Renewable energy advocates, already squeamish about this partnership, are having second thoughts. "This highlights one of the downsides, to put it mildly, of depending on nuclear energy for your energy supply," says Adam Browning, executive director of Vote Solar. Browning recalls that efforts to pull together a cap and trade climate bill and additional clean energy efforts collapsed following the Gulf oil spill. "In Florida," Browning says, "the oil industry had made an agreement that in return for the ability to expand offshore drilling off the coast, some portion of oil royalties would go to solar installations in Florida." After the BP disaster, Florida solar advocates withdrew from the deal. The efforts of Congressional leaders to fashion a clean energy and cap and trade compromise were also built on promises to support expanded offshore drilling. The BP disaster made expanding oil drilling politically untenable, one of many reasons why legislative leaders were unable to agree on a bill.

Greenpeace is collecting signatures on a new petition to stop "taxpayer-funded giveaways to the nuclear power industry." Greenpeace, founded in opposition to nuclear testing, is likely to intensify its opposition to nuclear power in the United States. Jenkins, of the Breakthrough Institute says, "there are very few scenarios where we get to the Obama clean energy goal without nuclear power."  According to Jenkins, nuclear energy provides about 20 percent of U.S. electricity and 80 percent of zero-carbon electricity. Greenpeace has published a roadmap that it says will reach the goal of meeting the world's energy needs without using oil, coal, or nuclear energy.

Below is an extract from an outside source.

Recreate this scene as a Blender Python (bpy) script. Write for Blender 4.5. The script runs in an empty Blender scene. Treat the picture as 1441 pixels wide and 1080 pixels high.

The early signals from legislative leaders have been cautious, with Senator Joe Lieberman, an advocate of nuclear power, calling for a temporary halt for new nuclear power plants. Senate Minority Leader Mitch McConnell suggested that policy-making should slow down in the midst of a crisis. "I don't think right after a major environmental catastrophe is a very good time to be making American domestic policy," he said on Fox News Sunday. Despite the legislative stall, solar stocks jumped today.